Two prominent citizens of Toronto (and members of the Irwins’ church), Mr. Christie of the Christie Biscuits Company and Mr. Jaffray of the Toronto Globe and Mail, provided $5,000 to start Dalat School.

In 1928, a campus was purchased in the cool highlands of Da Lat, Vietnam, with the idea that a school be developed for children of missionaries like the Irwins.

A year later, the C&MA sent Miss Armia Heikkinen, a teacher from the United States, to begin teaching George Irwin grade six in his family’s home outside Da Lat, but within a month, they moved 300 kilometers to the newly purchased campus, which was called Villa Alliance.

There, Dalat School was born. It consisted of three students taught by Miss Heikkinen in a rented house until a large two-story school and servants’ quarters was completed later that year.

Missionaries Herb and Lydia Jackson were appointed the first directors and dorm parents of Dalat school. The Jackson Dorm on Dalat International School’s current campus is named after them.

From the very beginning Dalat School’s foundation has been built on the giving and service of people committed to educating children.

Dalat’s First Teacher: Miss Armia Heikkinen

When Miss Armia Heikkinen arrived in Indochina in 1929, she had a very specific job to do — provide an education to missionary children in the region. This was a new, revolutionary concept at that time. Commonly, missionary families would send their children back to their home countries to receive an education. On-site schooling for missionary children was rare.

George Irwin, the eldest of the Irwin children, became Miss Heikkinen’s first pupil the very day she arrived from the United States. She taught him grade six in the Irwins’ home in Saigon.

Soon both Heikkinen and George relocated to the Villa Alliance campus in the highlands of Da Lat, where two other children joined the school, formally named “Dalat School.”

At that time, Miss Heikkinen was a recent college graduate. In the fall of 1925 she entered St. Paul Bible College (Crown College) for two years and then transferred to Nyack Missionary College for one year. She was trained as a teacher, and then applied to the Christian & Missionary Alliance to become a missionary.
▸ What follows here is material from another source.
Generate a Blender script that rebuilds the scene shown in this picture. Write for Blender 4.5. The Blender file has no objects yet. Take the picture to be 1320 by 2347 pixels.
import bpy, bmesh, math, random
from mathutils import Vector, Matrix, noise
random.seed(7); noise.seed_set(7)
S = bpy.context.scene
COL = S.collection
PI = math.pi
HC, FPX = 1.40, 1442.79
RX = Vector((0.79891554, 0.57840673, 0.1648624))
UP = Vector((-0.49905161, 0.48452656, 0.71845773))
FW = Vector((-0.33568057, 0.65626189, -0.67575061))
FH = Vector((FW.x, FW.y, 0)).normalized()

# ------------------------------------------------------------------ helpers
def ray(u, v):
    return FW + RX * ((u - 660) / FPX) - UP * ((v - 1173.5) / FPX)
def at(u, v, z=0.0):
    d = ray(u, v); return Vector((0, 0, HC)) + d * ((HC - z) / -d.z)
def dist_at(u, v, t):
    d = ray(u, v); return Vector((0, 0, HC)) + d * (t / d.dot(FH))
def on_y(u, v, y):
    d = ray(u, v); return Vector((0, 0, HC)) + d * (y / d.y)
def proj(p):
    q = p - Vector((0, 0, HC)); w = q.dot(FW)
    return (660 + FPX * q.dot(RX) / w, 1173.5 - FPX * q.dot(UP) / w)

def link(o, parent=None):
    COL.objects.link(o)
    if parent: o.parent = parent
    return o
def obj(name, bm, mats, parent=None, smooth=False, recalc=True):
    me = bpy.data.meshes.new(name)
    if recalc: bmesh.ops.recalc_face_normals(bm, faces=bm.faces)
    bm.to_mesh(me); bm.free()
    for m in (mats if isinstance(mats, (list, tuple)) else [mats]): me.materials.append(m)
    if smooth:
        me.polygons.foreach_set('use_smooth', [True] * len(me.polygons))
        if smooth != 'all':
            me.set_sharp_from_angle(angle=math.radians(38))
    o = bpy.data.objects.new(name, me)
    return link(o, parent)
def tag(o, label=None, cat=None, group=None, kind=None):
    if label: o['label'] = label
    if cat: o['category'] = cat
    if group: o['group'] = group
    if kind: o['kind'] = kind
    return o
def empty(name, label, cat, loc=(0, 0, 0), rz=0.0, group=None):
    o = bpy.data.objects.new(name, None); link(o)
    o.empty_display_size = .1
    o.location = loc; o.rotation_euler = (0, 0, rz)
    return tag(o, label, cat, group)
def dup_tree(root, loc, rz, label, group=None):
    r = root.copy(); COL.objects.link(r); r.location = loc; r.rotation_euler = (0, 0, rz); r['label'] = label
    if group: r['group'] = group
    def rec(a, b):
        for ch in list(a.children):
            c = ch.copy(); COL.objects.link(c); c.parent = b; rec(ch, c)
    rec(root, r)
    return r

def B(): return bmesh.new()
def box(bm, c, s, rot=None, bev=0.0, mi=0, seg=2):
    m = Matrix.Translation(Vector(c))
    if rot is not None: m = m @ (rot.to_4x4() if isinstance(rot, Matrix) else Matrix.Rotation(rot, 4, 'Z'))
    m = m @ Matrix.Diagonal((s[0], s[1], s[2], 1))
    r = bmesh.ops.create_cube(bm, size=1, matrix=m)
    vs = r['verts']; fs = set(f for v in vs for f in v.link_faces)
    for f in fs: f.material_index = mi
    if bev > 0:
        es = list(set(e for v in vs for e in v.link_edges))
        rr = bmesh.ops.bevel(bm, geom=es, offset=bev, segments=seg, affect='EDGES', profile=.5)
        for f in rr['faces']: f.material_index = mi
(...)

Once she was placed at Dalat School, Miss Heikkinen poured her heart into the work there. She taught multiple grades at once, and eventually taught every grade level at some point while at the school. She used every bit of her educational background, even teaching Latin for a few years. And she invested many hours with the children both inside and outside the classroom to provide a secure and positive environment.

In the late 1980s, Miss Heikkinen reflected on those early years at Dalat School: “Looking back, I have no regrets. I just marvel how the Lord prepared me for my future.

“Impressions? Lots of work, disciplined children, fun times, and especially the walks and rest times, chats, laughs. The children loved them, and I did too.”

“I cannot think of a thing I would do differently. I tried to give the students a well-rounded education in each grade. If circumstances were the same now as they were then, I’d do exactly what I did then.”

Miss Heikkinen taught at Dalat School for 28 years. In 1958, she relocated to West Irian to help open another missionary children’s school in Sentani called Sentani International School (now Hillcrest International School). She served there until her retirement in 1968.

Miss Heikkinen passed away on August 3, 2006, in St. Paul, Minnesota.